PASSAGE DE RELAIS AUX SERVICES
En 2019, Abderrahim Atmoun, l’homme politique marocain devenu ambassadeur, est passé au second plan. La DGED, le service de renseignements marocain à l’étranger, a pris le relais et commencé à chapeauter directement le réseau Panzeri, d’après les informations recueillies par la presse belge. Concrètement, c’est l’agent Mohamed Belahrech, alias M 118, qui en a pris les rênes. Panzeri et Cozzolino auraient d’ailleurs voyagé séparément à Rabat pour y rencontrer Yassine Mansouri, le patron de la DGED, le seul service secret marocain qui dépend directement du palais royal.
Belahrech n’était pas un inconnu pour les services espagnols et français. Sa femme, Naima Lamalmi, ouvre en 2013 l’agence de voyages Aya Travel à Mataró, près de Barcelone, selon le quotidien El Mundo. On le revoit après à Paris, en 2015, où il réussit à être le destinataire final des fiches « S », de personnes fichées pour terrorisme, qui passent entre les mains d’un capitaine de la police aux frontières en poste à l’aéroport d’Orly, selon le journal Libération.
L’intrusion des espions marocains dans les cercles parlementaires bruxellois attire rapidement l’attention des autres services européens. Vincent Van Quickenborne a confirmé que l’investigation a été menée, au départ, par la Sûreté de l’État belge, le service civil de renseignements, avec des « partenaires étrangers ». Puis le dossier a été remis, le 12 juillet 2022, au parquet fédéral. Il Sole 24 Ore, quotidien économique italien, précise que ce sont les Italiens, les Français, les Polonais, les Grecs et les Espagnols qui ont travaillé d’arrache-pied avec les Belges.

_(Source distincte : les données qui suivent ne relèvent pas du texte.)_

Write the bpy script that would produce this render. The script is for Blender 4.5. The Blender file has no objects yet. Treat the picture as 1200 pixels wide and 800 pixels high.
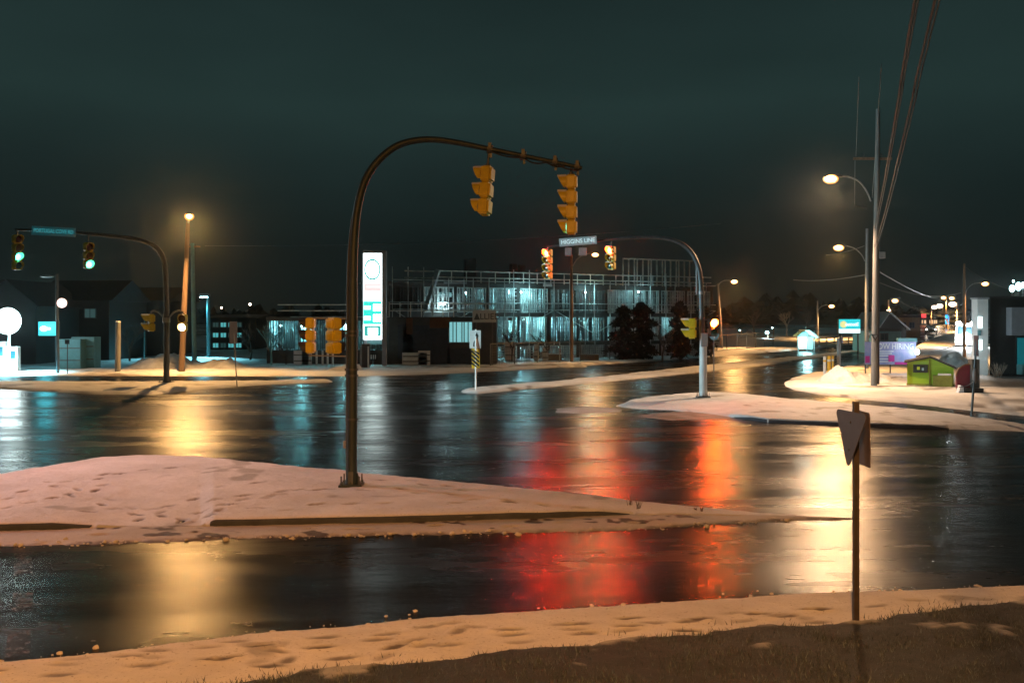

Ces derniers ont, tout comme les Français, des comptes à régler avec les Marocains. En 2018 ils avaient déjà détecté une autre opération d’infiltration de la DGED au Parlement européen à travers Kaoutar Fal. Ce fut le député européen français Gilles Pargneaux qui lui a ouvert les portes de l’institution pour organiser une conférence sur le développement économique du Sahara occidental. Elle a finalement été expulsée de Belgique en juillet de cette année, car elle constituait une « menace pour la sécurité nationale » et collectait des « renseignements au profit du Maroc », selon le communiqué de la Sûreté. En janvier 2022, il y a eu une autre expulsion : celle de l’imam marocain Mohamed Toujgani, qui prêchait à Molenbeek (Bruxelles). Il cherchait, semble-t-il, à mettre la main sur les communautés musulmanes de Belgique pour le compte de la DGED.

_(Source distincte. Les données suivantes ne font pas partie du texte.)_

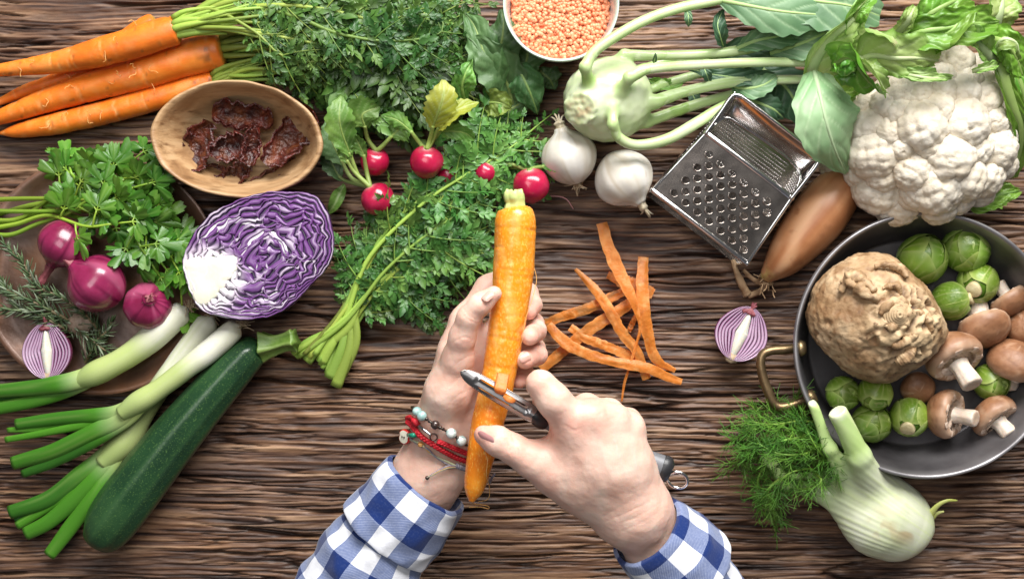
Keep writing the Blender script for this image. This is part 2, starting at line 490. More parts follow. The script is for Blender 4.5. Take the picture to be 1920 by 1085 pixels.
def sweep(m, path, rad, n=90, seg=28, up=(0, 0, 1), flat=1.0, fn=None, afn=None, caps=True):
    """swept root/stem with a surface function: fn(t, ang, P)-> radial factor ; afn -> dict of attributes"""
    Q = spline(np.column_stack([np.asarray(path, float), np.asarray(rad, float)]), n)
    P, R = Q[:, :3], Q[:, 3]
    T, N, B = frames(P, up)
    ang = np.linspace(0, 2 * math.pi, seg, endpoint=False)
    V = P[:, None] + R[:, None, None] * (np.cos(ang)[None, :, None] * B[:, None] + np.sin(ang)[None, :, None] * N[:, None] * flat)
    t = np.linspace(0, 1, n)[:, None] + 0 * ang[None]; A = 0 * t + ang[None]
    if fn is not None:
        k = fn(t, A, V); V = P[:, None] + (V - P[:, None]) * k[..., None]
    at = {k: v.ravel() for k, v in afn(t, A, V).items()} if afn else {}
    F = gridfaces(n, seg, True)
    if caps: F = addcaps(F, [tuple(range(seg))[::-1], tuple((n - 1) * seg + j for j in range(seg))])
    m.add(V.reshape(-1, 3), F, **at)
    return P, R

def leaf(m, mid, wl, wr=None, n=24, k=5, up=(0, 0, 1), curl=0.0, ruffle=0.0, rfreq=5.0, nv=6, vlen=.35, ser=0.0, sfreq=14, seed=0, rib=.0, vein_h=.0, cup_fn=None, ribw=.10, crinkle=0.0, vth=.10, irr=0.0):
    """leaf blade: mid 3D points, wl/wr half widths (m) at evenly spaced t"""
    wr = wl if wr is None else wr
    P = spline(mid, n); T, N, B = frames(P, up)
    t = np.linspace(0, 1, n)
    WL = np.maximum(spline(np.column_stack([np.linspace(0, 1, len(wl)), wl]), 80), 0); WL = np.interp(t, WL[:, 0], WL[:, 1])
    WR = np.maximum(spline(np.column_stack([np.linspace(0, 1, len(wr)), wr]), 80), 0); WR = np.interp(t, WR[:, 0], WR[:, 1])
    s = np.linspace(-1, 1, 2 * k + 1); s = np.sign(s) * np.abs(s) ** .9
    tt = t[:, None] + 0 * s[None]; ss = 0 * tt + s[None]
    if ser:
        q = 1 + ser * (np.abs(((tt * sfreq + .3 * pn(stack([tt * 4, 0 * tt + seed], -1), 1, 3)) % 1) * 2 - 1) - .5) * np.abs(ss) ** 3 + ser * .6 * pn(stack([tt * sfreq * .4, ss * 0 + np.sign(ss) * 7 + seed], -1), 1, 5) * np.abs(ss) ** 2
    else: q = 1
    w = np.where(ss < 0, WL[:, None], WR[:, None]) * q
    if irr: w = w * (1 + irr * fbm(stack([tt * 5, np.sign(ss) * 9 + seed * 2.3], -1), 1, 21, 3) * np.abs(ss))
    nz = pn(stack([tt * rfreq, np.sign(ss) * .8 + .0 * ss + seed * 3.1, .6 * np.abs(ss)], -1), 1.0, 11 + seed)
    hgt = curl * np.abs(ss) ** 1.6 * w + ruffle * nz * (np.abs(ss) ** 1.3)
    fr = ((tt - vlen * np.abs(ss) ** 1.0) * nv) % 1.0
    vd = np.minimum(fr, 1 - fr) / nv
    vein = np.exp(-(vd / (vth / nv)) ** 2) * (1 - .5 * np.abs(ss)) * (np.abs(ss) < .97)
    ribm = np.exp(-(ss / ribw) ** 2)
    vein = np.maximum(vein * .75, ribm)
    puck = .5 - np.abs(fr - .5)                       # blade puckers between veins
    hgt = hgt - vein_h * vein + rib * ribm + vein_h * 1.2 * puck * np.abs(ss)
    if crinkle: hgt = hgt + crinkle * fbm(stack([tt * 4.5, ss * 1.8 + seed, 0 * tt + seed], -1), 1.0, 33, 3) * (.3 + .7 * np.abs(ss))
    if cup_fn is not None: hgt = hgt + cup_fn(tt, ss)
    V = P[:, None] + B[:, None] * (ss * w)[..., None] + N[:, None] * hgt[..., None]
    m.add(V.reshape(-1, 3), gridfaces(n, 2 * k + 1), vein=vein.ravel(), edge=(np.abs(ss) ** 3).ravel(), stalk=0.0)
    return P

def kite(base, d, sd, nrm, ln, wd, dr, r):
    """one pointed lobe, folded a little along its middle, four faces"""
    p0 = base; p3 = base + d * ln - nrm * dr * ln
    a = base + d * ln * .50; q = base + d * ln * .80 - nrm * dr * ln * .5
    f = nrm * wd * .35
    return [p0, a + sd * wd + f, q + sd * wd * .62 + f, p3, q - sd * wd * .62 + f, a - sd * wd + f, a, q], \
           [(0, 1, 6), (0, 6, 5), (1, 2, 7, 6), (6, 7, 4, 5), (2, 3, 7), (7, 3, 4)]

def frond(m, pts, r0=.0016, r1=.0004, t0=.35, npair=9, plen=.032, seed=0, droop=.25, dens=1.0, zlim=.0025, stalk_seg=7, lobe=1.0, spread=55):
    """feathery leaf: stalk, paired side branches, each with cut leaflets"""
    r = rng(seed)
    P = spline(pts, 40); T, N, B = frames(P)
    t = np.linspace(0, 1, 40)
    tube(m, P, r0 + (r1 - r0) * t ** .8, seg=stalk_seg, stalk=1.0 - .45 * t, flat=.8)
    VV = []; FF = []; ST = []; n0 = 0
    def lobes(b, d, nrm, ln):
        """one leaflet: cut into pointed lobes along a short midrib"""
        nonlocal n0
        sd = unit(cr3(nrm, d))
        for w, a, k in ((.45, 0, .62), (.10, -.75, .46), (.10, .75, .46), (.38, -.65, .42), (.38, .65, .42), (.0, 0, .62)):
            a = a + r.normal() * .12
            dd = unit(d * math.cos(a) + sd * math.sin(a) + nrm * r.normal() * .10); s2 = unit(cr3(nrm, dd))
            l = ln * k * r.uniform(.85, 1.2)
            V, F = kite(b + d * (ln * w) - nrm * ln * .10 * w * w, dd, s2, nrm, l, l * .25 * lobe, .10 + .12 * r.rand(), r)
            VV.extend(V); FF.extend([tuple(i + n0 for i in f) for f in F]); n0 += len(V)
    for i in range(npair + 1):
        u = t0 + (1 - t0) * (i / npair) ** .9
        ix = min(39, int(u * 39))
        prof = math.sin(math.pi * min(1, (.16 + .84 * (i / npair)) ** .75)) ** .7 if i < npair else .45
        for side in ((-1, 1) if i < npair else (0,)):
            ln = plen * max(prof, .25) * r.uniform(.8, 1.2)
            ang = math.radians(spread * r.uniform(.75, 1.2)) * side
            nrm = unit(N[ix] + .55 * np.array([r.normal(), r.normal(), 0]) * .8 + np.array([0, 0, .8]))
            bb = unit(cr3(T[ix], nrm)) 
            d = unit(T[ix] * math.cos(ang) + bb * math.sin(ang) + np.array([0, 0, r.uniform(-.15, .30)]))
            np2 = max(2, int(round(ln / .0092 * dens)))
            q = np.linspace(0, 1, 8)[:, None]
            path = P[ix] + d * ln * q + unit(T[ix]) * ln * .22 * q ** 2 - np.array([0, 0, 1]) * droop * ln * q ** 2
            path[:, 2] = np.maximum(path[:, 2], zlim + .001)
            tube(m, path, np.linspace(r1 * 1.2, r1 * .5, 8), seg=4, stalk=.45, caps=False)
            tt = np.gradient(path, axis=0)
            for j in range(np2 + 1):
                w = .18 + .82 * j / np2; jx = min(7, int(w * 7))
                dj = unit(tt[jx]); sj = unit(cr3(nrm, dj))
                for sd in ((-1, 1) if j < np2 else (0,)):
                    a2 = math.radians(58) * sd * r.uniform(.8, 1.15)
                    l2 = ln * .50 * (1 - .45 * w) * r.uniform(.8, 1.2) if sd else ln * .42
                    l2 = max(l2, .0070)
                    dd = unit(dj * math.cos(a2) + sj * math.sin(a2) + nrm * r.normal() * .18)
                    n3 = unit(nrm + .35 * r.normal(size=3))
                    n3 = unit(n3 - dd * n3.dot(dd))
                    lobes(path[jx], dd, n3, l2)
    V = np.array(VV); V[:, 2] = np.maximum(V[:, 2], zlim)
    m.add(V, FF, stalk=0.0)
    return P

def broad_leaflet(m, base, d, nrm, ln, wd, lob=3, teeth=3, seed=0, cup=.25, rings=5, na=43, span=2.1, vein=1.0):
    """flat parsley-like leaflet: a fan with lobes and teeth"""
    r = rng(seed); sd = unit(cr3(nrm, d)); nrm = unit(cr3(d, sd))
    a = np.linspace(-span, span, na)
    lo = np.abs(np.cos(a / span * math.pi * lob / 2)) if lob % 2 else np.abs(np.sin(a / span * math.pi * lob / 2))
    th = np.abs(((a / span + 1) / 2 * lob * teeth + .5) % 1 - .5) * 2
    rad = (.34 + .48 * lo ** .9 + .24 * th * (.4 + .6 * lo)) * (1 - .55 * (np.abs(a) / span) ** 2.2) * (1 + .05 * r.normal(size=na))
    V = [base]; vv = [1.0]
    ph = r.uniform(0, 6, 3)
    for i in range(1, rings + 1):
        q = i / rings
        x = np.cos(a) * rad * ln * q; y = np.sin(a) * rad * wd * 1.15 * q
        z = -cup * ln * q * q * (.35 + .65 * (a / span) ** 2) + .06 * ln * q * np.sin(a * 3 + ph[0]) + .10 * ln * q * q * np.sin(a * 1.3 + ph[1]) 
        V.extend(base + d * (x[:, None] + ln * .1 * q) + sd * y[:, None] + nrm * z[:, None])
        vv.extend(np.clip(vein * lo ** 14 * (1 - .4 * q), 0, 1))
    F = [(0, 1 + j, 2 + j) for j in range(na - 1)]
    for i in range(rings - 1):
        for j in range(na - 1):
            o = 1 + i * na + j
            F.append((o, o + na, o + na + 1, o + 1))
    m.add(np.array(V), F, vein=np.array(vv), stalk=0.0)

# shared materials
M_STALKLEAF = pmat('carrot_greens', [(.3, (.030, .092, .018)), (.5, (.065, .170, .032)), (.72, (.145, .280, .065))], nscale=70, rough=.42, transl=.22,
                   attrs=(('stalk', (.36, .50, .09)),), spec=.5, bump=.15, bscale=600, orand=.42)
M_CARROT = pmat('carrot_skin', [(.28, (.66, .135, .012)), (.5, (.80, .20, .016)), (.72, (.86, .27, .035))], nscale=40, stretch=(1, 1, 1), rough=.42, bump=.35, bscale=260, bdist=.0008,
                sss=.25, sssr=(1, .35, .1), sscale=.004, attrs=(('pale', (.88, .46, .16)), ('green', (.24, .30, .05)), ('dirt', (.10, .055, .025))), rvar=.12)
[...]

Si le réseau Panzeri avait fonctionné correctement au service du Maroc du temps où il était en apparence géré par Abderrahim Atmoun, quel besoin de recourir il y a quatre ans aux hommes de l’ombre pour le piloter au risque d’ameuter des services européens ? Aboubakr Jamai, directeur du programme des relations internationales de l’Institut américain universitaire d’Aix-en-Provence, ose une explication : « Les services secrets sont enhardis au Maroc ». « La diplomatie y est menée par le contre-espionnage et d’autres services intérieurs. L’État profond, le makhzen, est aujourd’hui réduit à sa plus simple expression : son expression sécuritaire ». Et cette expression manque de tact quand il s’agit de mener la politique étrangère du royaume. Le ministre marocain des affaires étrangères Nasser Bourita a, lui, un autre point de vue sur le scandale dont pâtit le Parlement. Son pays subit un « harcèlement et des attaques médiatiques multiples (…) qui émanent de personnes et de structures dérangées par ce Maroc qui renforce son leadership », a-t-il affirmé, le 5 janvier à Rabat, lors d’une conférence de presse avec Josep Borrell, le haut représentant de l’UE pour les affaires étrangères. Celui-ci n’a pas hésité à exprimer en désaccord : « Nous sommes préoccupés par ces événements rapportés par la presse ». Ils sont inquiétants et les accusations sont graves. La position de l’UE est claire : il ne peut y avoir d’impunité pour la corruption. Tolérance zéro.
Les propos de Borrell ne faisaient qu’anticiper un autre changement de ton, celui du Parlement européen. La conférence des présidents de groupes parlementaires a donné son accord, le 12 janvier, à ce que soit soumise à la séance plénière du 19 une résolution réprobatrice sur la liberté de presse au Maroc et les journalistes qui y sont emprisonnés, surtout les trois plus influents, Omar Radi, Souleiman Raissouni et Toufiq Bouachire. Ce sera la première fois, depuis plus d’un quart de siècle, que sera voté dans l’hémicycle un texte critique sur le premier partenaire arabe de l’UE qui ne concerne pas sa politique migratoire. Il a été précédé, le mardi 17, d’un autre débat, aussi en séance plénière, sur les « Nouveaux développements des allégations de corruption et d’ingérence étrangère, y compris celles concernant le Maroc ». Le temps de l’impunité semble terminé pour le Maroc.